Today, I had my usual second-class lecture on the advantages of active reading and how students usually read for pleasure/emotion and thus need to change how they read “school work” in order to engage their brain. It always goes over well, as students realize that basically staring at words on a page for two hours every week  and then living off of energy drinks and little sleep for a week while they cram for finals is really not a pleasant, effective, or ideal way to spend four years and thousands of dollars. But today, I added a little unplanned and wholly instinctive wrinkle to the second-day lecture: I don’t expect perfection and it’s ok to get the answer wrong.

I mentioned this at first in regards to their in-class free writes and homework: they get credit for making an effort to understand and engage with the materials, regardless if their engagement takes them in wildly strange directions. It might seem really touchy-touchy to reward effort, and I always shudder when students cry about a bad grade on a paper, claiming they worked so hard on it, but when we’re talking about the process of learning, then mistakes and misdirections are as important as eventually getting it right. Their mistakes are as important to me in my process of helping them learn so I can adapt my teaching in order to meet them where they are. 
I’ve always tried to set up my classes in such a way that if the students give an honest effort, they will produce work that is of good enough quality to have earned them an A. We read and reread. We discuss and debate. We write, revise, and rewrite. We give and get feedback. I am the first person to admit a mistake when a class or assignment clearly didn’t work the way I had envisioned. I’ll meet them where they are, but I’ve got to know where that is. And that means I need them to be honest about what they are learning and what they aren’t.
In other words, they have to be ready to possibly fail the first time they try something. They don’t want to think too hard about what they’ve read in case their reading is wrong. They don’t want to try something different in how they read/write/study because it might not work and thus their grade will suffer. They don’t want to put too much effort into something that might not pay off. I think a lot of students’ current apathy or laziness stems from fear: fear of being wrong, fear of wasting their time, fear of looking foolish. I told them today that if they learned something, even if that something is “this really didn’t work”, then they are further ahead than when they started.

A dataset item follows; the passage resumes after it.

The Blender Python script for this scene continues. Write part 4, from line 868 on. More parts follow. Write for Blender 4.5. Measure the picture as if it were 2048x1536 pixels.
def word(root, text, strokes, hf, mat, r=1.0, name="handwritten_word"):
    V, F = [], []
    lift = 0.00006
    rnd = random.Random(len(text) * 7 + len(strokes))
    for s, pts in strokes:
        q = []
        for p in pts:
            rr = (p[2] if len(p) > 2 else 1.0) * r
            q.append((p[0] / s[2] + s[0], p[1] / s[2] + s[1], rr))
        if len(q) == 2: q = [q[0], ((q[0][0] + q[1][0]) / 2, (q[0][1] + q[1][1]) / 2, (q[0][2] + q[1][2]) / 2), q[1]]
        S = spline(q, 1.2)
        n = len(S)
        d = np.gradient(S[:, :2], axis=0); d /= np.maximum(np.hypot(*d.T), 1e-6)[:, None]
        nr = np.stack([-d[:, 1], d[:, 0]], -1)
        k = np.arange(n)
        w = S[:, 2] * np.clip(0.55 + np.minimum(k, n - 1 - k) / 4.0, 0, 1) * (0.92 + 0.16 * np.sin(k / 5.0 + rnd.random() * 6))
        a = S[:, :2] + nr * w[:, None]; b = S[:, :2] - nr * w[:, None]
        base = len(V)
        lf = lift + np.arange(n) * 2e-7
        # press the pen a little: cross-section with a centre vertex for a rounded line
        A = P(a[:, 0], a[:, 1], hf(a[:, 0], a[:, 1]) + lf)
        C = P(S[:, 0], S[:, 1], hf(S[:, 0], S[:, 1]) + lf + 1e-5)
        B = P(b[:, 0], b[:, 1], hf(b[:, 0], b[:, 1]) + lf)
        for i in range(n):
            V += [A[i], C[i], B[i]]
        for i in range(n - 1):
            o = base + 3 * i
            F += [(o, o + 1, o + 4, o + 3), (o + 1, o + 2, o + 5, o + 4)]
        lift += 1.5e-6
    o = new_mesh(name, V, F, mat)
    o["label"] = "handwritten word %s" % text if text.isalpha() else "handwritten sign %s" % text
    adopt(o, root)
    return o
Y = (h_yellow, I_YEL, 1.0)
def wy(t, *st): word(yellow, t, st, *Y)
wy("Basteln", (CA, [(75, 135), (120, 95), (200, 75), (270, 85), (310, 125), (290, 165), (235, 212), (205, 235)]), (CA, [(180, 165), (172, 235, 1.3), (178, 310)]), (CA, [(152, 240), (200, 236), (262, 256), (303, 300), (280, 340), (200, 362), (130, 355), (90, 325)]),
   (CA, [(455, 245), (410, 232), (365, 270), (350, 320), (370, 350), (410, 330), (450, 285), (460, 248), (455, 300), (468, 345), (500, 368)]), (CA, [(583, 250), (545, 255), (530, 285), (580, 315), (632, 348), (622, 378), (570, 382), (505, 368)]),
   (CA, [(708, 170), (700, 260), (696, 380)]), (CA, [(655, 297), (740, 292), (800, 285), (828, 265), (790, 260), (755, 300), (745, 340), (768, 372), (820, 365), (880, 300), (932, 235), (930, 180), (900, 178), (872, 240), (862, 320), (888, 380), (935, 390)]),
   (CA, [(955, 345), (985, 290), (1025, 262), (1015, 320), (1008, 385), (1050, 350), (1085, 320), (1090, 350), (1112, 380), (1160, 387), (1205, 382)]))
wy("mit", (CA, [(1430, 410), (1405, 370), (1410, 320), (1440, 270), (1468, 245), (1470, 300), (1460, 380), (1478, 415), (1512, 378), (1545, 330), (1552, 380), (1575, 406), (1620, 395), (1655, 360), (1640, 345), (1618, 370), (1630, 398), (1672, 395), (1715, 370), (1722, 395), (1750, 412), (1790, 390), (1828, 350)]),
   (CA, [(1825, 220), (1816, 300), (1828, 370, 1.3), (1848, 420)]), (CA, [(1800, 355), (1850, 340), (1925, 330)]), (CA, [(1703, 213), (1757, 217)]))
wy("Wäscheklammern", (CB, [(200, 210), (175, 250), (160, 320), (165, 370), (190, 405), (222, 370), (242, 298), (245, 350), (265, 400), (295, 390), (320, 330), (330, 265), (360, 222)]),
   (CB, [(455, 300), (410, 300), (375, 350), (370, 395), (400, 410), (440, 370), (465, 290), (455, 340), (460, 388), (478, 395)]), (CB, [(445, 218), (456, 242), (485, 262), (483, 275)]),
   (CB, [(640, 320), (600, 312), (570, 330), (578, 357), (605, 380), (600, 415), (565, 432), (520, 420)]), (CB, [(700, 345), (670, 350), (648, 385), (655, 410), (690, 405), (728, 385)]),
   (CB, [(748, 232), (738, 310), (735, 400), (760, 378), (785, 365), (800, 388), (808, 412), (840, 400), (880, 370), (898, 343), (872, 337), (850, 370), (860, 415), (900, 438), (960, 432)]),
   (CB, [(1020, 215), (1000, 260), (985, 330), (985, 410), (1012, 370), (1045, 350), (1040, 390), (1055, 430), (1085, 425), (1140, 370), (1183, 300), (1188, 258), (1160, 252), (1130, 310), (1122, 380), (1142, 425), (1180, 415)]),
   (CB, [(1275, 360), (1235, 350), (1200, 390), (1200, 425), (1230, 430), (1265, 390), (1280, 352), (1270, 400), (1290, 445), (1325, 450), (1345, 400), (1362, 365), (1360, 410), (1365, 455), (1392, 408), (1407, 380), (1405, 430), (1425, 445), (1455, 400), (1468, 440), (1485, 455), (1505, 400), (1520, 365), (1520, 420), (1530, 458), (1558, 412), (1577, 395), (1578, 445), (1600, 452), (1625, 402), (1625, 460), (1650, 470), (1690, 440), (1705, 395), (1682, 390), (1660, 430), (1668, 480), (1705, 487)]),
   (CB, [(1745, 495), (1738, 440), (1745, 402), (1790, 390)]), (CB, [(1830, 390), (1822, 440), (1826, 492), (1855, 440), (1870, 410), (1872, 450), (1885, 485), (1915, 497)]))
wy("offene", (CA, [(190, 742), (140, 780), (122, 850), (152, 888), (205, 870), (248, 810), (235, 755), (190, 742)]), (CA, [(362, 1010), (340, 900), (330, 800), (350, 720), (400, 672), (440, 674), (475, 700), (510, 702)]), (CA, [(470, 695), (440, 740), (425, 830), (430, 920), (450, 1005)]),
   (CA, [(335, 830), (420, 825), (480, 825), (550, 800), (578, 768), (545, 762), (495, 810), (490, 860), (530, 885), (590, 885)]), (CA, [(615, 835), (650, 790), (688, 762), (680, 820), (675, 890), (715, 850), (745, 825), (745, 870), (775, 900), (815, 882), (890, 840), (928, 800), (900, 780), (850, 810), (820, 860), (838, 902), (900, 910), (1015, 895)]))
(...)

I try to remember that lesson myself when I teach. It’s never going to be perfect. And sometimes it will fail. But as long as I am open to recognizing and then fixing whatever went wrong, then I think I’m doing ok. I hope to get my students to understand that, too.
PS You have just read my 100th post here on College Ready Writing. Thank you so much for reading, sharing, commenting, and generally participating in my ongoing conversation about teaching, higher education, and beyond, mistakes and all.